2. Pero el problema de evaluar este hecho se complica, todavía más, si lo relacionamos con los medios. Porque, en efecto, por un lado, parece que existe una importante desproporción entre la violencia real y la representada. «Al prestar atención a los actos delictivos -escribe Imbert- es probable que los periódicos sean un factor importante en nuestra transformación en una sociedad centrada en el delito» (pág. 49). Pero, por otro lado, también parece cierto que no existe relación directa entre la violencia sociológica y la que se expresa en los medios (pág. 46). Lo que conduce inexorablemente a dar la razón a una mentalidad conductista obsoleta, que, por ejemplo, simplifica y reduce el proceso de ver la televisión al esquema de causa-efecto.

«Qué influye sobre qué» es el aspecto del problema más difícil de perfilar. Se me ocurre pensar que la distinción entre violencia real y representada (pág. 17) no debe asumirse literalmente, en la medida en que los medios son los que constituyen a medio plazo nuestras formas de comprensión de la violencia sociológica. En efecto, lo que verdaderamente importa -y continúo con el ejemplo de la televisión- no son los efectos que pueda tener la imagen sobre los telespectadores, sino lo que éstos hacen con el mensaje televisivo. Desde esta perspectiva los medios se configuran como sujetos activos en el proceso de construcción social de nuestra vida cotidiana; y lo que es, si cabe, más decisivo: los medios contribuyen a organizar una nueva cultura, donde el individuo y los grupos se diluyen en el espectáculo y la anomia (pág. 88 y ss.).

Este es, a mi modo de ver, el planteamiento desde el que Imbert define y sitúa los dos principales escenarios (macro-discursos) desde donde se comprende la realidad de la violencia mediática en la prensa española (la muestra es de 1987: pág. 52 y ss.). En efecto, la prensa no puede asumir el desorden (págs. 55 y 141) como tal y lo hace tolerable a través de la dramatización y de la racionalización. Dicho de otro modo -y utilizando una terminología estructuralista-, el escenario del drama organiza sintagmáticamente las acciones (sucesos) en forma de relatos; por su parte, el escenario de la racionalidad organiza, paradigmáticamente, la comprensión de la Ley y el Orden, en la forma de discurso.

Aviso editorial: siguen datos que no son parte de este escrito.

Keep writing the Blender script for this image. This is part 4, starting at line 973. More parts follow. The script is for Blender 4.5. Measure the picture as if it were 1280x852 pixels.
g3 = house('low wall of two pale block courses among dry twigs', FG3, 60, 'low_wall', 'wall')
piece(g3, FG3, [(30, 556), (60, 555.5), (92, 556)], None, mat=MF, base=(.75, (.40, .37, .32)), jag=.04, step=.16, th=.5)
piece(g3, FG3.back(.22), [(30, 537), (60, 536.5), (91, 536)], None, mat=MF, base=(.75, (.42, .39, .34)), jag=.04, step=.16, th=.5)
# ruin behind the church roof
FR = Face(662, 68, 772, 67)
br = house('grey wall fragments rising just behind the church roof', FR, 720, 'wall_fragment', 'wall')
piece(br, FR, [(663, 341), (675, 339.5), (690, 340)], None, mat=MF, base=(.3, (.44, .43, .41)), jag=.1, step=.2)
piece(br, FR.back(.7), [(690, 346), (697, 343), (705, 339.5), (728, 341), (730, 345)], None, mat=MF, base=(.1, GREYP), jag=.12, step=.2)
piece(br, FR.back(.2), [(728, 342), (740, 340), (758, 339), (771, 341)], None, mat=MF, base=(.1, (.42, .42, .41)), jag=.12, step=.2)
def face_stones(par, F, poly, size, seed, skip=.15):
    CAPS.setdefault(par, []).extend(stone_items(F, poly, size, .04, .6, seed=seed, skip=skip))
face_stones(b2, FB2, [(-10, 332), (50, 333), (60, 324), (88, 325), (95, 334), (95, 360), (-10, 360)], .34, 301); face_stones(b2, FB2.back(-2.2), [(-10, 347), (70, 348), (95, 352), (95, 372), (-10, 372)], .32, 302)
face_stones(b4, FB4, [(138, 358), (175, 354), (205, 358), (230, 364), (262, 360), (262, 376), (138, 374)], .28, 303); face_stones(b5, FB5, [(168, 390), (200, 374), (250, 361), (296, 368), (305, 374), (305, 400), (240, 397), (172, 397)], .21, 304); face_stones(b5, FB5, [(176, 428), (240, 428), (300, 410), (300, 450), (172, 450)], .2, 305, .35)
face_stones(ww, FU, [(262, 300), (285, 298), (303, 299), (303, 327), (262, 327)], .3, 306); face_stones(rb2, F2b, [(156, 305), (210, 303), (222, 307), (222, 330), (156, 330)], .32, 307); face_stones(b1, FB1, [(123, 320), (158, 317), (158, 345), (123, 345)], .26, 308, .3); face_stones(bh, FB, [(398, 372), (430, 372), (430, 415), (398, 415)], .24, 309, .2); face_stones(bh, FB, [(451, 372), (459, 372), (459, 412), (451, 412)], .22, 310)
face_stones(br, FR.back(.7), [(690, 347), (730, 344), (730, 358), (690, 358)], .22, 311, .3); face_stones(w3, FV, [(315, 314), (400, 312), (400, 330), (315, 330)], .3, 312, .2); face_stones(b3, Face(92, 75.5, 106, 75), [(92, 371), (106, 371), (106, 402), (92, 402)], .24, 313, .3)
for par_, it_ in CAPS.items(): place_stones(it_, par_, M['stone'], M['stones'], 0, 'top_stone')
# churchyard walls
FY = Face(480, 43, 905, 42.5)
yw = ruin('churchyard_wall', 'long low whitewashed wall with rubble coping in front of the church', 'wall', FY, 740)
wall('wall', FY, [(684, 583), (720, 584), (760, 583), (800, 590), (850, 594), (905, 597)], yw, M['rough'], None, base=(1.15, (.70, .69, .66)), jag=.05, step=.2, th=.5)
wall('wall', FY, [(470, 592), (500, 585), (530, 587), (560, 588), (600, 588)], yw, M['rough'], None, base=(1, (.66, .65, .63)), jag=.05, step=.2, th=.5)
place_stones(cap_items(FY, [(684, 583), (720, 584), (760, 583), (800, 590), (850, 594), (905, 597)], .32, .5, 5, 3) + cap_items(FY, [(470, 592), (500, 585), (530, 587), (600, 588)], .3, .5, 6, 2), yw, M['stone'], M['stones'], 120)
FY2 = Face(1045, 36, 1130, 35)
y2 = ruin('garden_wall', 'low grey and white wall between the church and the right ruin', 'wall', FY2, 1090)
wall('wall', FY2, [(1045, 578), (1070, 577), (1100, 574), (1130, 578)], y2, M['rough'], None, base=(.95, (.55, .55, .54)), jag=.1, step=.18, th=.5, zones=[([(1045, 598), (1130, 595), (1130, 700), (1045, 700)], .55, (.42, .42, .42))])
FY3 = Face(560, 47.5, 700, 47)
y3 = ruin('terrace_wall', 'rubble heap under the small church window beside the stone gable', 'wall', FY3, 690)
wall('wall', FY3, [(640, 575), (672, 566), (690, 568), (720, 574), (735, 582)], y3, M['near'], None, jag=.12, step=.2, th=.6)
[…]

Por todo lo dicho, los medios constituyen escenarios, que pueden coincidir con los problemas reales, pero, sobre todo, exageran, desvirtúan y actúan sobre la realidad, conformando lo que algunos antropólogos denominaron, en su día, el imaginario social. Esas nuevas construcciones tienen que ver con la imagen, con esa «pornografía generalizada» -ya lo dijo Barthes-, donde todo se puede visibilizar y vender (pág. 125). Importa más la estética del éxito que la ética del trabajo y fascina, sobre todo fascina, la muerte injustificada, la violencia anómica y todo aquello que, de alguna manera, hace peligrar el «sentido social» (pág. 204).

Recuerdo, en 1983, cómo los jóvenes estudiantes de COU y FP devoraban los cómics y donde las historias de Horacio Altuna eran asumidas como los oráculos de su vida diaria: aquel escenario era la única forma de dar sentido (?) a lo que vivían todos los días. Probablemente, el problema de la violencia se objetivará mejor si se sabe reconocer, «si se la identifica siempre ahí donde realmente está»; pero, a mi juicio, la cuestión tiene mucho más fondo e incide, también, en la honradez política que no asumen los medios y en recuperar la creatividad -y no continuar con la redundancia marketiniana-, que ayude a la comprensión de los cambios sociales.

(*) Comentario al libro de G. Imbert, Los escenarios de la violencia, Icaria, Barcelona, 1992, 211 páginas.